Now the panel's ranking Republican, Darrell Issa of California, is calling for the White House to shake up his economic team.

"If the president is angling to successfully hit the restart button on the economic debate, he is going to have to reshuffle the deck of economic advisors or face questions about his sincerity and credibility," Issa told ABC News. "Both Democrats and Republicans in the House and Senate are openly challenging the wisdom of his advisors, and with unemployment stalled at ten percent and the majority of Americans disapproving of the President's handling of the economy, there couldn't be a better time to make changes."

Wednesday's AIG hearing comes on the heels of a rough week for the White House.

Last week Main Street's outrage at Washington and Wall Street was on full display as Republican Scott Brown scored an upset victory in the Massachusetts Senate race to snatch away the Democrats' super-majority in the Senate and jeopardize the administration's push for health care reform.

Brown's shocking win also left Bernanke's seemingly-certain reconfirmation in jeopardy, as last Friday two prominent Democrats -- Sens. Russ Feingold and Barbara Boxer -- added their names to the list of liberals opposing a second term for Bernanke as Fed chairman.
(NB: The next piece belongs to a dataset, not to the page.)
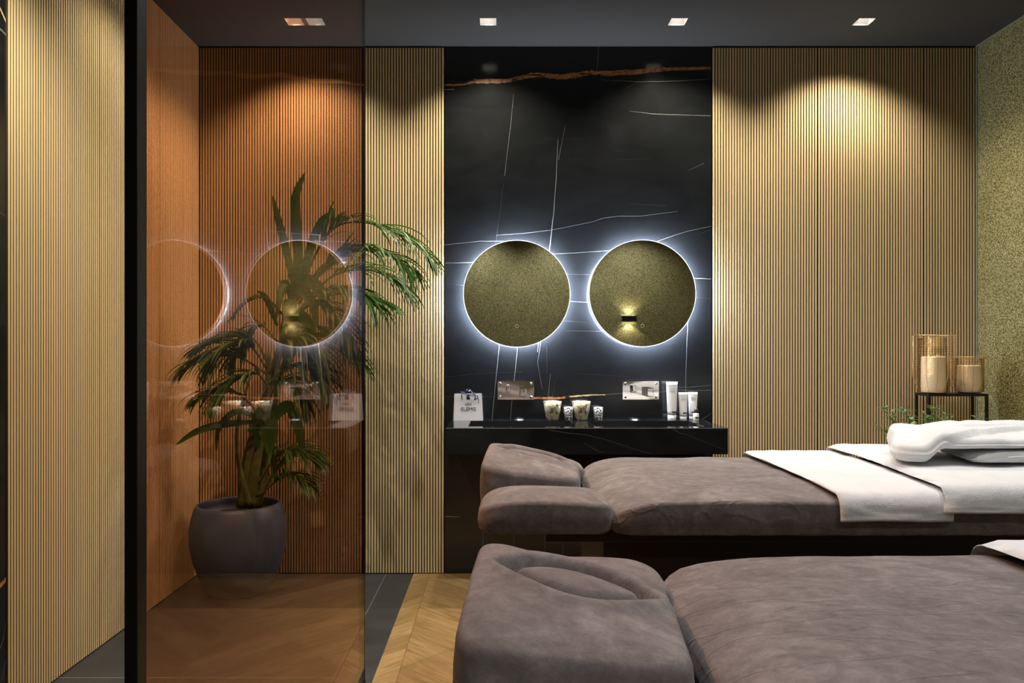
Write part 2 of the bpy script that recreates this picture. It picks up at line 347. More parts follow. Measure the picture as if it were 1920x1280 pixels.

"I don't think people think Bernanke's done, but before they thought it was a foregone conclusion -- and now they don't," a Congressional source told ABC News. "What's changed? Massachusetts. Now folks aren't sure what to do and they don't really trust the administration and everybody feels very vulnerable."

Simply put, the source said, "People are skittish."

One critic, Prof. Peter Morici of the University of Maryland, told ABC News that Main Street's outrage about the recession could lead to the White House reworking their economic team.

"My feeling is that if things don't get better, they're going to have to feed someone to the wolves," said Morici.

But the White House says no such changes are coming.